Exactly the lines from the start of the data through the line containing "d = ray(px, py); return CP + d * (np.dot(p0" should be output, with both ends kept and nothing added.
________________________________________
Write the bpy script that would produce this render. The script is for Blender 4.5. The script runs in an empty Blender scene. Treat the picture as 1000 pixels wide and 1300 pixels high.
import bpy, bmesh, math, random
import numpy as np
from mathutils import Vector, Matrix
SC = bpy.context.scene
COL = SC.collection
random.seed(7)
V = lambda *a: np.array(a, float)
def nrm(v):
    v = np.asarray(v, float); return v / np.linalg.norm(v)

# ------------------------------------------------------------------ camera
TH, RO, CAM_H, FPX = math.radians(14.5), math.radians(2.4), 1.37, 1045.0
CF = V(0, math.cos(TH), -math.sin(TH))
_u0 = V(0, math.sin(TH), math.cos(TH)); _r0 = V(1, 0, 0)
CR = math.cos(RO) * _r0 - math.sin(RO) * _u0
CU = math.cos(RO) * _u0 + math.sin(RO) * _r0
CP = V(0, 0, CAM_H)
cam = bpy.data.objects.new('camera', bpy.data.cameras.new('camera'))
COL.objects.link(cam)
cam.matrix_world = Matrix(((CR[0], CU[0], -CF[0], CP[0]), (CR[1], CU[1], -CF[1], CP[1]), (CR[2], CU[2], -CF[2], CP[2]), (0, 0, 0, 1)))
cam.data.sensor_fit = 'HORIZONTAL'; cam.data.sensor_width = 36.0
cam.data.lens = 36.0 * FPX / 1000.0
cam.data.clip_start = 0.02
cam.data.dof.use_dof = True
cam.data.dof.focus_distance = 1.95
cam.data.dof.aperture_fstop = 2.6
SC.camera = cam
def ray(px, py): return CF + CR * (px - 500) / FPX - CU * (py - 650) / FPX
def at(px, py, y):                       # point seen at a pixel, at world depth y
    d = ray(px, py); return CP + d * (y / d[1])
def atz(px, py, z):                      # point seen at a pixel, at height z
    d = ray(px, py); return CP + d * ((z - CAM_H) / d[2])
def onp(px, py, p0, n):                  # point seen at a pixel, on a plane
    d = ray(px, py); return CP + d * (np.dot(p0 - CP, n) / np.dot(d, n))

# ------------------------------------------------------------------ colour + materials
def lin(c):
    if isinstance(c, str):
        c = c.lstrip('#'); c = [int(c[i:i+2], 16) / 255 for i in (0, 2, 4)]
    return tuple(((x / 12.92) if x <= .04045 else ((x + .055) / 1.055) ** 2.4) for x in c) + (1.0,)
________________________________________
▶ **Exercise answer**:
Write the bpy script that would produce this render. The script is for Blender 4.5. The script runs in an empty Blender scene. Treat the picture as 1000 pixels wide and 1300 pixels high.
import bpy, bmesh, math, random
import numpy as np
from mathutils import Vector, Matrix
SC = bpy.context.scene
COL = SC.collection
random.seed(7)
V = lambda *a: np.array(a, float)
def nrm(v):
    v = np.asarray(v, float); return v / np.linalg.norm(v)

# ------------------------------------------------------------------ camera
TH, RO, CAM_H, FPX = math.radians(14.5), math.radians(2.4), 1.37, 1045.0
CF = V(0, math.cos(TH), -math.sin(TH))
_u0 = V(0, math.sin(TH), math.cos(TH)); _r0 = V(1, 0, 0)
CR = math.cos(RO) * _r0 - math.sin(RO) * _u0
CU = math.cos(RO) * _u0 + math.sin(RO) * _r0
CP = V(0, 0, CAM_H)
cam = bpy.data.objects.new('camera', bpy.data.cameras.new('camera'))
COL.objects.link(cam)
cam.matrix_world = Matrix(((CR[0], CU[0], -CF[0], CP[0]), (CR[1], CU[1], -CF[1], CP[1]), (CR[2], CU[2], -CF[2], CP[2]), (0, 0, 0, 1)))
cam.data.sensor_fit = 'HORIZONTAL'; cam.data.sensor_width = 36.0
cam.data.lens = 36.0 * FPX / 1000.0
cam.data.clip_start = 0.02
cam.data.dof.use_dof = True
cam.data.dof.focus_distance = 1.95
cam.data.dof.aperture_fstop = 2.6
SC.camera = cam
def ray(px, py): return CF + CR * (px - 500) / FPX - CU * (py - 650) / FPX
def at(px, py, y):                       # point seen at a pixel, at world depth y
    d = ray(px, py); return CP + d * (y / d[1])
def atz(px, py, z):                      # point seen at a pixel, at height z
    d = ray(px, py); return CP + d * ((z - CAM_H) / d[2])
def onp(px, py, p0, n):                  # point seen at a pixel, on a plane
    d = ray(px, py); return CP + d * (np.dot(p0 - CP, n) / np.dot(d, n))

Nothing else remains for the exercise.